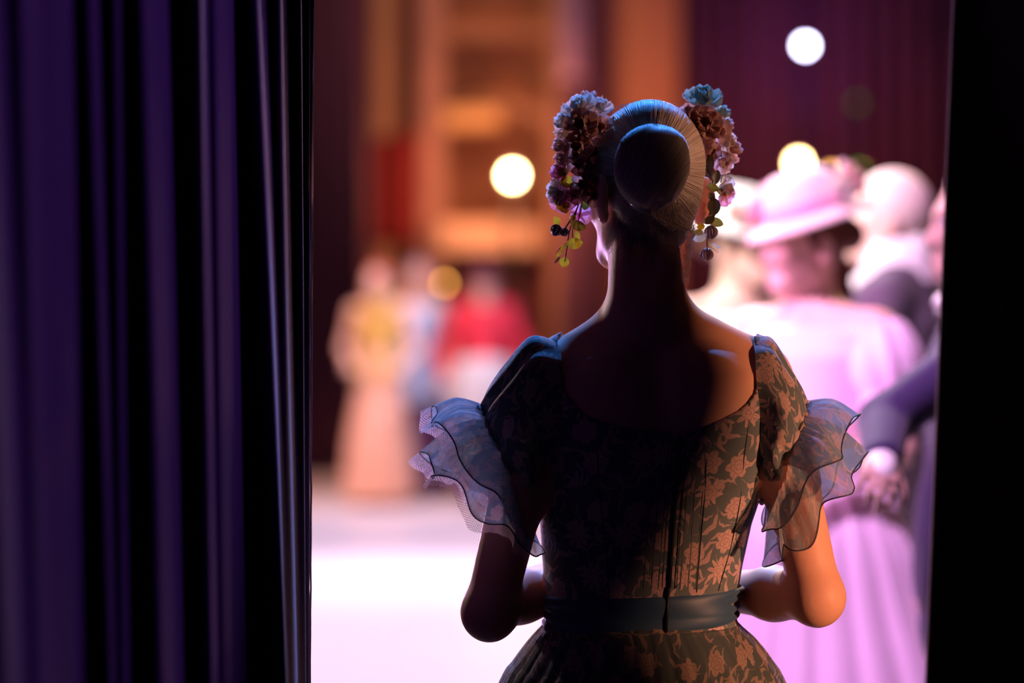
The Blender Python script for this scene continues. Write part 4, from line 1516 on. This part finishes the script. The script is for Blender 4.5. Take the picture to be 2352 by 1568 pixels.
def flower(px, py, Y, nv, size, col, npet=6, layers=2, cup=.42):
    size *= 1.28; npet = max(5, npet - 1)
    c = P(px, py, Y)
    v, f = sphere_geo(c, size * .14, 10, 6)
    o = link('flower', mesh('flower_centre', v, f), dancer, STAM)
    o['label'] = {'blush': 'blush silk flower', 'white': 'white silk flower', 'pink': 'pink silk flower', 'sage': 'pleated sage green silk flower', 'rust': 'dusky rose silk flower, darkened for shade at left'}[col]
    for l in range(layers):
        for k in range(npet):
            key = (round(size, 3), col, l, k % 3, cup)
            if key not in PM:
                PM[key] = petal_mesh('petal', size * (1 - .28 * l), size * (1.05 - .15 * l), cup * (1 + .9 * l), 0.45, k * 1.7 + l)
                PM[key].materials.append(PET[col])
            B = basis(nv, 2 * PI * (k + .5 * l) / npet + random.uniform(-.15, .15))
            tilt = rotx(.15 + .5 * l + random.uniform(-.12, .18))
            M4 = Matrix(np.block([[B @ tilt, c[:, None]], [np.zeros((1, 3)), np.ones((1, 1))]]).tolist())
            p_ = bpy.data.objects.new('petal', PM[key]); COL.objects.link(p_)
            p_.parent = o
            p_.matrix_parent_inverse = parent_world(o).inverted()
            p_.matrix_basis = M4
    return o


LM = {}


def leaf_obj(px, py, Y, L, Wd, ang, mat, parent, face=(0, -1, .15), roll=0.0, name='leaf'):
    """ang: direction of the tip in the picture, degrees clockwise from straight up"""
    c = P(px, py, Y)
    key = (round(L, 3), round(Wd, 3), mat.name)
    if key not in LM:
        G = []
        for i in range(11):
            t = i / 10
            wd = Wd * (math.sin(PI * t) ** .62) * (1 - .12 * t) + .0003
            G.append([[u * wd * .5, L * (t - .5), .10 * Wd * abs(u) + .12 * L * (t - .5) ** 2 + .02 * Wd * math.sin(t * 25) * abs(u)] for u in np.linspace(-1, 1, 7)])
        LM[key] = grid_mesh('leaf', G); LM[key].materials.append(mat)
    a = R(ang)
    d = np.array([math.sin(a), 0, math.cos(a)])
    n = np.asarray(face, float); n -= (n @ d) * d; n /= np.linalg.norm(n)
    s = np.cross(d, n)
    cr, sr = math.cos(roll), math.sin(roll)
    s2 = s * cr + n * sr; n2 = np.cross(s2, d)
    B = np.stack([s2, d, n2], -1)
    M4 = Matrix(np.block([[B, c[:, None]], [np.zeros((1, 3)), np.ones((1, 1))]]).tolist())
    o = bpy.data.objects.new(name, LM[key]); COL.objects.link(o)
    o.parent = parent
    o.matrix_parent_inverse = parent_world(parent).inverted()
    o.matrix_basis = M4
    return o


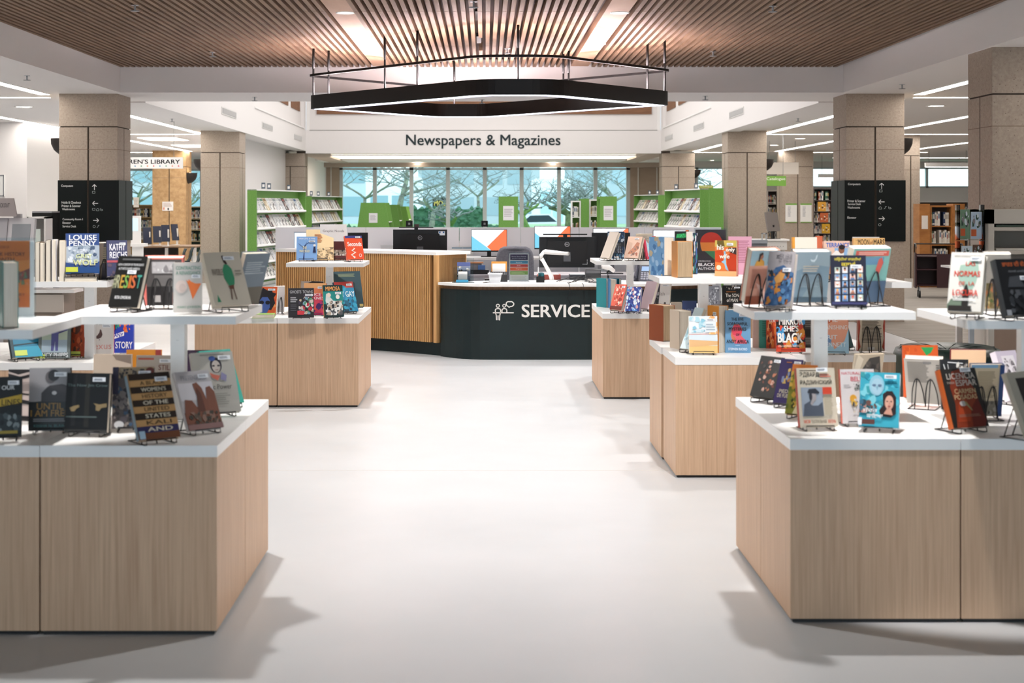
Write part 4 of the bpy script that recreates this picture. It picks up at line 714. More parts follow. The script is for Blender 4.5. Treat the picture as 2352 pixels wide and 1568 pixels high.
book(T_, 1776, 800, 30, 86, 'orange painted book behind In Every Mirror', [('r', 0, 0, 1, 1, '#d9572c'), ('S', 0, 0, 1, 1, 20, ['#e8843c', '#b83c20', '#f0a86c', '#7a3020'], .15), ('t', 'GOOD', .2, .7, .9, .78, .03, '#f0e4d8')], '#c94c24', yaw=-3, t=.02, sticker=False)
book(T_, 1817, 808, 66, 96, 'red and black book In Every Mirror She\'s Black', [('r', 0, 0, 1, 1, '#2a1c1c'), ('r', 0, 0, 1, .1, '#d9482c'), ('S', 0, .08, 1, 1, 26, ['#d9482c', '#3a2420', '#4aa0d8', '#e8983c', '#241818', '#cc3c24'], .17), ('t', 'IN EVERY', .12, .84, .9, .95, .04, '#f4efe8'), ('t', 'MIRROR', .1, .64, .92, .82, .05, '#f4efe8'), ('t', "SHE'S", .26, .48, .76, .62, .05, '#f4efe8'), ('t', 'BLACK', .05, .22, .9, .44, .06, '#f8f4ee'), ('t', 'LOLA AKINMADE AKERSTROM', .06, .11, .88, .16, .01, '#f4d8c8')], '#c8432a', yaw=-2, tilt=6, t=.022, sticker=False)
book(T_, 1857, 798, 26, 84, 'dark book back behind the post', [('r', 0, 0, 1, 1, '#3c3836'), ('r', 0, .3, 1, .5, '#191817'), ('L', .1, .55, .9, .9, 6, '#7a7470'), ('L', .1, .08, .9, .28, 4, '#8a8480')], '#3c3836', back=True, t=.024, sticker=False)
book(T_, 1917, 812, 64, 94, 'orange and blue book with two overlapping faces', [('r', 0, 0, 1, 1, '#a9cfe0'), ('r', 0, .68, 1, 1, '#d9622c'), ('p', P((.2, .68), (.95, .98), (1, .6), (.85, .3), (.5, .1), (.35, .3), (.2, .42)), '#f0a888'), ('p', P((0, .5), (.3, .45), (.4, .3), (.2, .1), (0, .1)), '#7a9cc8'), ('t', 'THE', .15, .76, .62, .87, .03, '#f4ece4'), ('t', 'VANISHING', .1, .58, .95, .68, .02, '#f4ece4'), ('t', 'BRIT', .1, .34, .6, .44, .02, '#eef2f4'), ('t', 'BENNETT', .1, .16, .9, .26, .02, '#eef2f4')], '#c9a06c', yaw=-6, tilt=8, t=.024, sticker=(.6, .9))
book(T_, 1953, 800, 22, 88, 'dark teal book leaning left between two novels', [('r', 0, 0, 1, 1, '#2c5c60')], '#24484c', yaw=44, tilt=18, t=.02, sticker=False)
book(T_, 2001, 806, 62, 96, 'cream back of The Sweetness of Water with red ribbons', [('r', 0, 0, 1, 1, '#cdbda4'), ('p', P((0, 0), (.1, .1), (.04, .3), (.08, .6), (.02, .9), (.08, 1), (0, 1)), '#b04430'), ('p', P((1, 0), (.9, .1), (.96, .3), (.92, .6), (.98, .9), (.92, 1), (1, 1)), '#b04430'), ('t', 'THE SWEETNESS of WATER', .16, .84, .84, .88, .01, '#4a3c30'), ('L', .14, .2, .88, .8, 18, '#7a6c5c'), ('r', .36, .04, .62, .1, '#e6e2da')], '#b04430', back=True, yaw=2, tilt=3, t=.03, sticker=False)

# --- near right tables
book(T_, 1748, 915, 34, 90, 'dark hardback leaning right at the aisle corner', [('r', 0, 0, 1, 1, '#252423'), ('S', .1, .1, .9, .9, 16, ['#6a3c30', '#a8684c', '#3c3836', '#c9a090'], .09)], '#1d1c1b', yaw=-52, tilt=24, t=.034, pages=col('#57544f', .7), wm=.13)
book(T_, 1800, 930, 44, 100, 'dark purple book second from the aisle corner', [('r', 0, 0, 1, 1, '#34285a'), ('S', .2, .45, .95, .8, 14, ['#a8702c', '#5a3424', '#7a86a8', '#c9a85c'], .12), ('t', 'PIEDRA', .2, .24, .85, .32, .02, '#c9bfa8'), ('t', 'DE FUEGO', .15, .14, .85, .22, .02, '#c9bfa8'), ('L', .3, .9, .6, .94, 1, '#a8683c')], '#2b2148', yaw=-40, tilt=22, t=.02, sticker=(.64, .88))
book(T_, 1831, 954, 50, 110, 'orange and green book with a sunlit path', [('r', 0, 0, 1, 1, '#8a8c34'), ('r', 0, .82, 1, 1, '#e8863c'), ('S', 0, .1, 1, .85, 30, ['#c9a03c', '#4a5c24', '#e0b850', '#6f7a30', '#3c4420'], .13), ('p', P((.3, 0), (.7, 0), (.6, .3), (.5, .3)), '#e0d4a8')], '#d9a24c', yaw=-36, tilt=22, t=.026, sticker=False)
book(T_, 1882, 982, 90, 132, 'Russian book with a man in a hat and red spine', [('r', 0, 0, 1, 1, '#cbbfab'), ('r', .08, .95, .52, .965, '#3c362e'), ('t', 'ЭДВАРД', .08, .84, .58, .93, .03, '#3c362e'), ('t', 'РАДЗИНСКИЙ', .08, .71, .9, .81, .035, '#3c362e'), ('L', .6, .84, .92, .9, 2, '#c8604c'), ('r', .08, .18, .64, .67, '#8f99a6'), ('p', P((.1, .18), (.14, .38), (.3, .44), (.36, .36), (.5, .36), (.62, .42), (.64, .18)), '#4a505c'), ('p', P((.3, .4), (.34, .36), (.4, .42), (.38, .46)), '#9c9494'), ('e', .38, .51, .09, .09, '#9c9494'), ('p', P((.24, .58), (.28, .64), (.46, .65), (.56, .58), (.52, .56), (.3, .57)), '#2c2e36'), ('e', .32, .52, .04, .07, '#33343c'), ('r', .64, .55, .88, .67, '#c8442c'), ('L', .66, .2, .9, .53, 14, '#a0957f'), ('t', 'МОЯ', .1, .06, .26, .12, .03, '#c8442c'), ('t', 'ТЕАТРАЛЬНАЯ', .28, .06, .68, .12, .02, '#3c362e'), ('t', 'ЖИЗНЬ', .72, .06, .92, .12, .03, '#c8442c')], '#cbbfab', s='#b33d28', yaw=6, tilt=13, t=.026, sticker=(.5, .93))
book(T_, 1975, 973, 80, 122, 'pale book Naturalmente Bella with citrus and flowers', [('r', 0, 0, 1, 1, '#d6d0d0'), ('t', 'NATURALMENTE', .04, .9, .96, .95, .015, '#d4606c'), ('t', 'BELLA', .3, .78, .76, .86, .02, '#d4606c'), ('L', .08, .66, .3, .72, 2, '#a8a2a4'), ('S', .38, .62, .62, .76, 10, ['#4a5450', '#6a746c'], .035), ('e', .34, .46, .1, .07, '#e0a438'), ('e', .62, .52, .08, .06, '#e0b060'), ('e', .36, .37, .09, .06, '#e4b84c'), ('S', .3, .18, .75, .45, 16, ['#e9e4dc', '#c9beb8', '#4a4c50', '#dcd0c4'], .05)], '#d6cfcf', s='#e2705c', yaw=5, tilt=10, t=.022, sticker=(.64, .7))
book(T_, 2018, 984, 84, 122, 'turquoise book with a long-haired woman', [('r', 0, 0, 1, 1, '#3aa2b8'), ('S', 0, .2, 1, 1, 20, ['#4cc0d4', '#2c8ca4', '#7cc8d4', '#3a98a0'], .16), ('e', .42, .76, .19, .19, '#8fc0d2'), ('e', .43, .74, .14, .15, '#a3c4d4'), ('p', P((.41, .74), (.46, .74), (.44, .66)), '#7aa8bc'), ('e', .36, .76, .05, .02, '#5c7490'), ('e', .5, .76, .05, .02, '#5c7490'), ('S', 0, .25, .45, .5, 12, ['#6a4a44', '#3c6a80', '#c08a7c', '#2c4450'], .09), ('p', P((.58, .6), (.68, .66), (.82, .66), (.92, .55), (.92, .25), (.8, .18), (.56, .2), (.5, .3), (.6, .4)), '#2a1c1e'), ('e', .75, .45, .11, .13, '#d3a08c'), ('e', .70, .47, .022, .01, '#3a2424'), ('e', .80, .47, .022, .01, '#3a2424'), ('p', P((.74, .42), (.77, .42), (.755, .47)), '#c08a76'), ('e', .75, .38, .035, .012, '#a84c48'), ('p', P((.62, .24), (.7, .34), (.8, .34), (.85, .22)), '#c89480'), ('t', 'ਸੁੰਦਰ', .1, .25, .46, .34, .02, '#eef0f0'), ('t', 'ਕਾਇਆ', .2, .16, .6, .25, .02, '#eef0f0'), ('r', .0, .04, .4, .13, '#5c3a34'), ('r', -.02, .02, .08, .16, '#e4e6ea')], '#e4e2e4', yaw=-20, tilt=18, t=.028, sticker=(.62, .88))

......

Look over the material above and show each line where "Blender" appears.

# [Exercise response]
The Blender Python script for this scene continues. Write part 4, from line 1516 on. This part finishes the script. The script is for Blender 4.5. Take the picture to be 2352 by 1568 pixels.
Write part 4 of the bpy script that recreates this picture. It picks up at line 714. More parts follow. The script is for Blender 4.5. Treat the picture as 2352 pixels wide and 1568 pixels high.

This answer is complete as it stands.